TOC documents some bits of the last 17 years. Of topical interest, there are 109 posts tagged ‘canada’ as I write. The first is from February 25, 2005. I just tagged it. There are certainly more. Blogspot didn’t have tagging for a long time and I have only partially updated them. Now I’ll have to complete ‘Canada.’

I have made TOC’s ~2,900 posts into a ~2,100 page PDF. About 1.1 million words. Electronically signed copies can be made available. ;)

I think I managed to meet the level of Theodore Sturgeon’s adage: “Ninety percent of everything is crap.” ;)

Anyaway, here’s that first day post I mentioned above. Blogspot didn’t provide for images then, so I’m adding what I would have used.

Original inks have rotted and are replaced from web.archive.org.Saturday, February 19, 2005

Flags of our Fathers
John Bradley, Franklin Sousley, Harlon Block, Ira Hayes, Rene Gagnon and Mike Strank are the Navy corpsman and Marines who, on 23-February-1945, raised the American flag on Mount Suribachi. It’s a famous picture.

Still, Suribachi’s island wasn’t declared secure until 26-March, and it was 7-April before American fighter planes took off from the refurbished runway so many had died to secure.

Describing the Americans who fought this battle, Admiral Nimitz uttered the words that appear on the Arlington Cemetery monument to that flag raising: “Uncommon Valor was a Common Virtue”.

Secretary of the Navy James Forrestal said that “the raising of that flag on Suribachi means there will be a Marine Corps for the next 500 years.”

Thank you Marines. Semper Fi. 440 years to go; though I expect you’ve extended that a bit in the interim.

Today is the anniversary of the beginning of the death-struggle for Iwo Jima, in which over 2,000 Marines died in the first 18 hours of fighting.

In the next 36 days Marines had a casualty every 2 minutes. 6,821 Americans and over 20,000 Japanese died. Of 353 Medals of Honor awarded during WWII, 27 were given for heroism on Iwo Jima; 13 posthumously.

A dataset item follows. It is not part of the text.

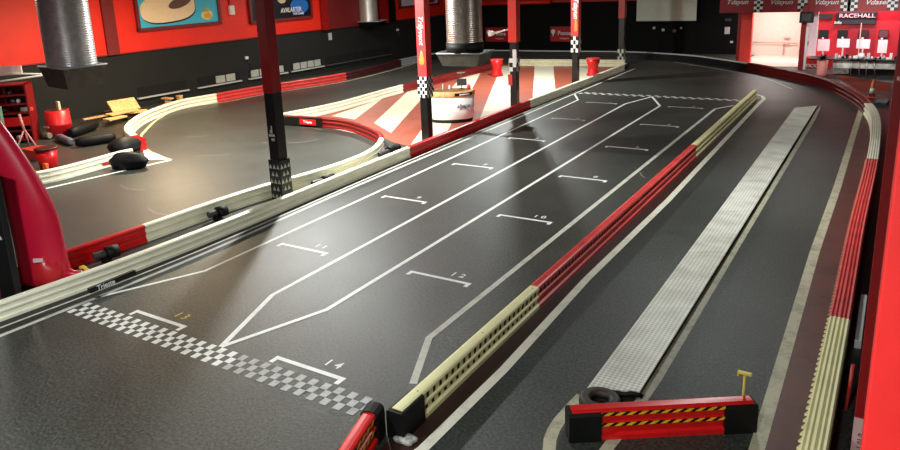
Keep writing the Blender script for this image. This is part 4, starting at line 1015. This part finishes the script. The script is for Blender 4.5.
# post with loudspeaker
a = yp(798.5, 60, 38.0); b = yp(806, 60, 38.0)
k = empty('column', ((a.x+b.x)/2, 38.0, 0), label='slim dark red post right of the lit doorway, carrying a black loudspeaker', cat='column')
hw = (b.x-a.x)/2; bm = bmesh.new(); box(bm, -hw, hw*.4, -.1, .1, 0, zf+.3, bev=.01); link('shaft', bm, COLRED, k)
bm = bmesh.new(); box(bm, hw*.4, hw, -.08, .08, 0, zf*.75); link('white_strip', bm, WHITE, k)
t = empty('loudspeaker', (0, 37.5, 0), label='black loudspeaker hanging beside the slim dark red post', cat='loudspeaker')
recep(799, 12, 814, 23, 37.6, .3, BLACKP, 'cabinet', t, .02)
recep(801.5, 14, 811, 21, 37.58, .02, DGREY, 'grille', t)
# white panel with two black squares
t = empty('white_partition', (0, 40.0, 0), label='tall white partition panel with two small black squares next to the slim post', cat='partition')
recep(803, 11, 819, 66, 40.0, .1, mat('lilac_white', (244, 232, 240), .5), 'panel', t)
for y0 in (34.5, 41): recep(804, y0, 808.5, y0+4.5, 39.97, .03, BLACKP, 'black_square', t)
# red reception wall
rw = empty('wall_reception', (0, 41.6, 0), kind='structure')
RW = mat('reception_red', (212, 22, 44), .5, var=.06)
bm = bmesh.new(); a = yp(818, 30, 41.6); box(bm, a.x, XR, 0, .2, 0, CEIL); link('panel', bm, RW, rw)
recep(845, 10, 878, 62, 41.55, .05, mat('reception_dark_red', (168, 16, 36), .5), 'dark_panel', rw)
t = empty('menu_board', (0, 41.4, 0), label='dark grey menu board with pink lettering on the red reception wall', cat='board')
recep(835, 12, 877, 24.5, 41.4, .13, mat('board_grey', (44, 38, 46), .5), 'board', t, .02)
v = yp(857, 15.8, 41.35); text('board_lettering', 'RACEHALL', .27, FRONT(v.x, v.y-41.4-.01, v.z), mat('pink_letters', (250, 200, 210), .5), t, squash=1.15, ext=.01)
v = yp(838, 22.6, 41.35); text('board_small_lettering', 'Info', .2, FRONT(v.x, v.y-41.4-.01, v.z), WHITE, t)
recep(817, 14, 833, 19, 41.45, .08, DGREY, 'side_bar', t)
for (x0, x1, lb, m_) in ((818, 829, 'leftmost dark wall screen of the four on the reception wall', BLACKP), (837, 848, 'second dark wall screen from the left on the reception wall', BLACKP), (858, 869, 'third dark wall screen from the left on the reception wall', mat('dark_maroon_screen', (60, 20, 28), .4)), (878, 889, 'rightmost grey wall screen of the four on the reception wall', mat('grey_maroon_screen', (110, 60, 70), .4))):
    t = empty('wall_screen', (0, 41.4, 0), label=lb, cat='screen', group=None)
    recep(x0, 30, x1, 38, 41.4, .08, BLACKP, 'bezel', t, .01)
    recep(x0+.7, 30.7, x1-.7, 37.3, 41.385, .02, m_, 'display', t)
# lower red box with white text
t = empty('red_counter', (0, 38.6, 0), label='low red counter block with white lettering below the white partition', cat='counter')
a = yp(803, 57.5, 38.6); b = yp(832, 57.5, 38.6)
bm = bmesh.new(); box(bm, a.x, b.x, 0, .8, 0, a.z, bev=.01); link('body', bm, mat('counter_red', (206, 18, 26), .45), t)
text('counter_lettering', 'TICK', .22, FRONT(yp(811, 66, 38.55).x, -.01, yp(811, 66, 38.55).z), WHITE, t)
# dark plant on a pale stand
v = yp(821.5, 75, 36.0); 
t = empty('plant_stand', (v.x, 36.0, 0), label='dark bushy plant on a pale pink pedestal in front of the red counter', cat='plant')
zt = yp(821, 60, 36.0).z
bm = bmesh.new(); lathe(bm, [(.26, 0), (.20, .1), (.22, zt)], 16); link('pedestal', bm, mat('pale_pink_pedestal', (236, 150, 140), .5), t)
random.seed(6); bm = bmesh.new()
for i in range(60):
    th = random.uniform(0, 2*PI); el = random.uniform(-.1, 1.3); L = random.uniform(.22, .38)
    d3 = Vector((math.cos(th)*math.cos(el), math.sin(th)*math.cos(el), math.sin(el)*.8)); s3 = Vector((-math.sin(th), math.cos(th), 0))*.045
    o0 = Vector((0, 0, zt+.02)); bm.faces.new([bm.verts.new(x) for x in (o0, o0+d3*L*.5+s3, o0+d3*L, o0+d3*L*.5-s3)])
link('foliage', bm, mat('dark_brown_leaf', (58, 44, 40), .6, var=.3), t, recalc=False)
# main counter
CYY = 36.4
a = yp(834, 57, CYY); b = yp(899, 64, CYY); ztop = (a.z+b.z)/2+.05; zlow = .30
t = empty('reception_counter', (0, CYY, 0), label='long dark reception counter with grey patterned front at the far right', cat='counter')
x1_ = b.x+2.2
bm = bmesh.new(); box(bm, a.x, x1_, .0, .8, zlow, ztop-.06); link('front_panel', bm, mat('grey_stone_print', (190, 190, 180), .5, var=.6, scale=3), t)
bm = bmesh.new(); box(bm, a.x-.95, x1_, -.12, .9, ztop-.06, ztop, bev=.01); link('worktop', bm, mat('black_worktop', (30, 32, 32), .3), t)
bm = bmesh.new(); box(bm, a.x+.1, x1_, .25, .8, 0, zlow); link('plinth', bm, mat('dark_plinth', (44, 20, 20), .6), t)
# cluttered shelf at left end below counter
bm = bmesh.new(); box(bm, a.x, a.x+.62, .02, .25, .04, zlow, bev=.01); link('speckled_crate', bm, mat('speckled_grey', (120, 116, 112), .6, var=.8, scale=14), t)
# monitors on counter
for (x0, x1, y0, y1, lb) in ((817, 830, 39.5, 51, 'leftmost white-backed monitor on the reception counter'), (836.5, 850, 39, 47.5, 'second white-backed monitor from the left on the reception counter'),
                        (856, 870.5, 39.5, 48.5, 'third white-backed monitor from the left on the reception counter'), (877, 888, 40, 53, 'rightmost white-backed monitor on the reception counter')):
    Ym = CYY+.55; a2 = yp(x0, y1, Ym); b2 = yp(x1, y0, Ym)
    t = empty('monitor', ((a2.x+b2.x)/2, Ym, ztop), label=lb, cat='monitor'); hw = (b2.x-a2.x)/2
    bm = bmesh.new(); box(bm, -hw, hw, 0, .05, a2.z-ztop, b2.z-ztop, bev=.01); link('back_panel', bm, mat('pinkish_white_plastic', (250, 214, 220), .5), t)
    bm = bmesh.new(); box(bm, -.03, .03, .02, .06, 0, a2.z-ztop+.05); box(bm, -.15, .15, -.08, .15, 0, .02); link('stand', bm, GREYP, t)
    bm = bmesh.new(); lathe(bm, [(.04, 0), (.05, .04), (.03, .09)], 10, 0, Matrix.Translation((-.05, .02, b2.z-ztop))); link('webcam', bm, WHITE, t)
a2 = yp(863, 37, CYY+.6); bm = bmesh.new(); box(bm, -.015, .015, -.015, .015, 0, 1.5); lathe(bm, [(.12, 0), (.12, .02), (.02, .03)], 12); o = tag(link('thin_pole', bm, mat('pinkish_pole', (220, 170, 160), .5)), 'thin pale upright pole on the reception counter in front of the menu board', 'pole'); o.location = (a2.x-.1, CYY+.35, ztop)
# clutter on counter
random.seed(12); xs = yp(836, 55, CYY).x
for i in range(26):
    x_ = xs+i*.135+random.uniform(-.02, .02); s_ = random.uniform(.04, .055); bm = bmesh.new(); h_ = random.uniform(.08, .26)
    kk = i % 3
    if kk == 0: box(bm, -s_, s_, -s_, s_, 0, h_, bev=.006)
    elif kk == 1: lathe(bm, [(s_, 0), (s_, h_*.7), (s_*.4, h_)], 10)
    else: box(bm, -s_*1.1, s_*1.1, -.08, .08, 0, h_*.5, bev=.006)
    cn = ['grey', 'black', 'white'][(i*7//3) % 3]
    o = tag(link('counter_item', bm, [GREYP, BLACKP, WHITE][(i*7//3) % 3]), 'small %s item in the clutter along the top of the reception counter' % cn, 'desk item', 'clutter on the reception counter, %s' % cn)
    o.location = (x_, CYY+.15, ztop)
# stool and box fronts before the counter
for i, (px, lb) in enumerate(((855, 'left chrome-legged stool in front of the reception counter'), (864, 'right chrome-legged stool in front of the reception counter'))):
    v = fp(px+(4 if i else -3), 80); t = empty('stool', (v.x, CYY-.55, 0), label=lb, cat='stool')
    for sx in (-1, 1):
        for sy in (-1, 1):
            bm = bmesh.new(); tube(bm, [(sx*.17+.06, sy*.15, 0), (sx*.12, sy*.1, .70)], .016, 6); link('leg', bm, mat('chrome', (190, 184, 184), .3, .8), t)
    bm = bmesh.new(); lathe(bm, [(.18, .70), (.20, .73), (.18, .78)], 16); link('seat', bm, BLACK, t)
v = yp(861, 57, CYY-.1); t = bmesh.new(); lathe(t, [(.001, -.13), (.1, -.1), (.14, 0), (.1, .12), (.001, .14)], 14); o = tag(link('white_helmet', t, WHITE), 'small white helmet on the edge of the reception counter', 'helmet'); o.location = (v.x, CYY+.0, ztop+.13)
# traffic cone
v = fp(871.5, 97.5); t = empty('traffic_cone', (v.x, v.y, 0), label='slim orange and white traffic cone behind the right-hand bend', cat='traffic cone')
PK = mat('cone_orange', (240, 120, 84), .5)
bm = bmesh.new(); box(bm, -.15, .15, -.15, .15, 0, .03, bev=.01); link('base', bm, PK, t)
bm = bmesh.new(); lathe(bm, [(.11, .03), (.02, .66)], 18); cn_ = link('cone', bm, PK, t)
bm = bmesh.new(); lathe(bm, [(.092, .16), (.068, .34)], 18); link('white_band', bm, WHITE, t)
# dark floor fittings by the cone
v = fp(880, 104); bm = bmesh.new(); prism(bm, [(v.x-.15, v.y-.3), (v.x+.2, v.y-.3), (v.x+.25, v.y+.5), (v.x-.1, v.y+.4)], 0, .1); tag(link('grey_floor_box', bm, mat('blue_grey_box', (120, 128, 132), .6, var=.4)), 'low blue-grey box on the floor behind the traffic cone bend', 'box')

t = empty('added_strip_spot', (-1.2, 33.6, 0), label='added slim strip lamp brightening the reception counter, unseen above the frame', cat='ceiling lamp')  # invented housing and hangers for the added counter light
bm = bmesh.new(); box(bm, -1.6, 1.6, -.10, .04, 3.66, 3.78, bev=.01); link('housing', bm, BLACKP, t)
for x_ in (-1.3, 1.3):
    bm = bmesh.new(); box(bm, x_-.02, x_+.02, -.05, -.01, 3.77, CEIL-.002); link('hanger', bm, BLACKP, t)
# ------------------------------------------------------------------ high-bay lamp fixtures, most of them for added fill lamps
for i, (x, y, z, s, e, c) in enumerate(BAYS_AND_FILL):
    t = empty('bay_and_fill_lamp', (x, y, 0), label='round high-bay lamp above the frame, two inferred and the rest added for fill', cat='ceiling lamp', group='high-bay ceiling lamps')
    bm = bmesh.new(); lathe(bm, [(.42, z-.26), (.40, z-.1), (.15, z+.1), (.12, z+.25), (.02, z+.27), (.02, CEIL-.002)], 24); link('reflector', bm, GREYP, t)
    bm = bmesh.new(); lathe(bm, [(.36, z-.275), (.36, z-.27)], 24); link('diffuser', bm, LAMP_E, t)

And this was not the end of the Pacific war. In fact, it was just the first battle on Japanese soil.

My appreciation of this battle, and my gratitude to those who fought it, grew immensely when I read a book given to me by a former Marine. That book is Flags of our Fathers, by James Bradley.

Bradley discovered that his father, a Navy corpsman who survived the battle of Iwo Jima, had not only been awarded a Navy Cross for his efforts there, but was one of the men in the famous picture of the flag raising on Mt. Suribachi. He discovered this only after his father had died, as he sorted through his father’s papers.

Danielle Girdano is another person belatedly aware of her father’s contribution on Iwo Jima.

18 year old private first class Daniel Girdano, 4th Marine Division, 24th Regiment, 1st Battalion A Company, first saw Iwo Jima’s beaches on 19-February-1945. His daughter learned what really happened there almost by accident. She bought a vial of Iwo Jima ash for her father as a Christmas present in 2003, and he could not speak of his experiences still. “He saw this vial of ash, and this man who I’ve known my entire life as the Rock of Gibraltar, broke down,” she said.
https://web.archive.org/web/20051111155604/http://www.pittsburghlive.com/x/tribune-review/trib/westmoreland/s_303180.html

What she learned from her small gift resulted in the Legend of Heroes Memorial. A monument in glass, metal and wood; it has the faces of 10 Iwo Jima vets engraved on it. Her father is one of them. It is beginning a 49 state tour this weekend.

It is inscribed, “Boys became men, men became heroes, heroes became legends.”

I am cowed by the modesty, even self-effacement, of men like Bradley’s and Girdano’s fathers; though it is typical of those WWII vets who saw soul-wrenching combat. Part of it is certainly the modesty becoming of a different era, but I think most of it arises from the pain their experiences brought. (Note to John Kerry – your eagerness, sustained for 30 years, to capitalize on your experiences of “atrocities” in Viet Nam is one of the reasons you were not credible.)

I recommend Flags of our Fathers, but for a brief tour you should read Arthur Herman’s piece at:
https://web.archive.org/web/20060207155223/http://opinionjournal.com/extra/?id=110006317

Herman also invokes contemporary issues via a perspective on the doubt and debate surrounding WWII strategies that most of us now think of as uncontroversial.